A light sandwich lunch is provided for seminar participants at 12:50. 

The Russian military leadership has argued that contemporary warfare has altered significantly in recent years; wars are not even declared, but once they occur, they do not unfold in the way we are accustomed to. Moreover, they aim at the state’s entire capacity and can no longer be deterred or defended against by nuclear and conventional weapons only. Hence, a use of a full spectrum of state resources, merging military (nuclear, strategic non-nuclear and conventional) and non-military resources (e.g. cyber and anti-space weapons, innovative technologies and economic levers, irregular and paramilitary forces – to name just a few) feature prominently in what is often called in the Russian strategic community the‘New Generation War’. After a brief historic overview, this presentation examines the current intellectual debates in Russia on what is seen as shifting ways and means to achieve objectives of war. It addresses a number of important questions that the evolving Russian understanding and approach raises: How does it influence the conceptual evolution of Russia’s security policy? What is the impact on the physical transformation of the armed forces? And how does it affect the distribution of power within the overall structure of Russian security and defence policy making?

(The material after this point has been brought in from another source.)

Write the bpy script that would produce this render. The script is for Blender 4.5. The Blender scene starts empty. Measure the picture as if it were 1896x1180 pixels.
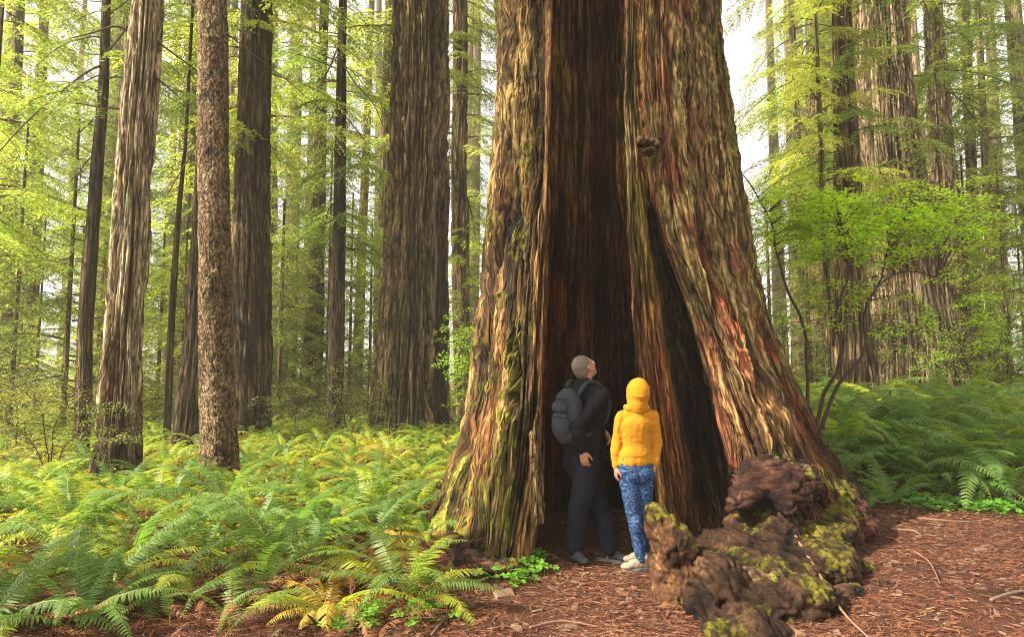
import bpy, bmesh, math, random
import numpy as np
from mathutils import Vector, Matrix

SC = bpy.context.scene
COL = SC.collection
PI = math.pi
random.seed(7)
RNG = np.random.default_rng(11)

# ------------------------------------------------------------------ camera
CAM_H = 1.6
PITCH = math.radians(5.0)
FPX = 1264.0
cam_d = bpy.data.cameras.new("camera")
cam_d.lens = 24.0
cam_d.sensor_width = 36.0
cam_d.clip_start = 0.05
cam_d.clip_end = 2000.0
cam = bpy.data.objects.new("camera", cam_d)
COL.objects.link(cam)
cam.location = (0, 0, CAM_H)
cam.rotation_euler = (PI / 2 + PITCH, 0, 0)
SC.camera = cam

# ------------------------------------------------------------------ light
SUN_EL = math.radians(40)
SUN_AZ = (-0.92, -0.38)              # horizontal direction TOWARDS the sun
_l = math.hypot(*SUN_AZ)
SUN_DIR = Vector((SUN_AZ[0] / _l * math.cos(SUN_EL), SUN_AZ[1] / _l * math.cos(SUN_EL), math.sin(SUN_EL)))
world = bpy.data.worlds.new("World")
SC.world = world
world.use_nodes = True
wn = world.node_tree
for n in list(wn.nodes):
    wn.nodes.remove(n)
wo = wn.nodes.new("ShaderNodeOutputWorld")
wb = wn.nodes.new("ShaderNodeBackground")
ws = wn.nodes.new("ShaderNodeTexSky")
ws.sky_type = 'NISHITA'
ws.sun_disc = False
ws.sun_elevation = SUN_EL
ws.sun_rotation = math.atan2(SUN_DIR.x, SUN_DIR.y)
ws.air_density = 0.7
ws.dust_density = 1.5
ws.ozone_density = 0.6
wb.inputs['Strength'].default_value = 0.15
wh = wn.nodes.new("ShaderNodeHueSaturation")       # thin bright haze high up: a paler, brighter sky
wh.inputs['Saturation'].default_value = 0.22
wh.inputs['Value'].default_value = 1.24
wt = wn.nodes.new("ShaderNodeMix"); wt.data_type = 'RGBA'; wt.blend_type = 'MULTIPLY'
wt.inputs['Factor'].default_value = 1.0
wt.inputs[7].default_value = (1.06, 1.0, 0.93, 1)
wn.links.new(ws.outputs[0], wh.inputs['Color'])
wn.links.new(wh.outputs[0], wt.inputs[6])
wn.links.new(wt.outputs[2], wb.inputs['Color'])
wn.links.new(wb.outputs[0], wo.inputs['Surface'])
sun_d = bpy.data.lights.new("sun", 'SUN')
sun_d.energy = 5.0
sun_d.angle = math.radians(0.5)
sun_d.color = (1.0, 0.91, 0.74)
sun = bpy.data.objects.new("sun", sun_d)
COL.objects.link(sun)
sun.rotation_euler = (-SUN_DIR).to_track_quat('-Z', 'Y').to_euler()
sun.location = (-20, -10, 30)
SC.view_settings.view_transform = 'Standard'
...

 Dr Katarzyna Zysk is an Associate Professor at the Norwegian Defence University College – the Norwegian Institute for Defence Studies in Oslo, a position she has held since 2007. In the academic year 2016–17, she was a Visiting Scholar at the Center for International Security and Cooperation (CISAC) at Stanford University, and currently she is a Visiting Research Fellow at the Changing Character of War Programme at the University of Oxford. She is also a member of the Hoover Institution’s Arctic Security Initiative at Stanford University and was a Research Fellow (resident and non-resident) at the US Naval War College – Center for Naval Warfare Studies, where she also cooperated closely with the War Gaming Department. In 2016, she served as an Acting Dean of the Norwegian Defence University College. Dr Zysk has an academic background in international relations and international history. Following her PhD thesis on NATO enlargement (2006), her research and publications have focused on various aspects of security and strategic studies, in particular Russia’s security and defence policies, including military change and modernization of the Russian armed forces, strategic culture, political philosophy, geopolitics in the Arctic, as well as Russia's sea power and maritime security. Currently, she is writing a book about Russia’s military strategy.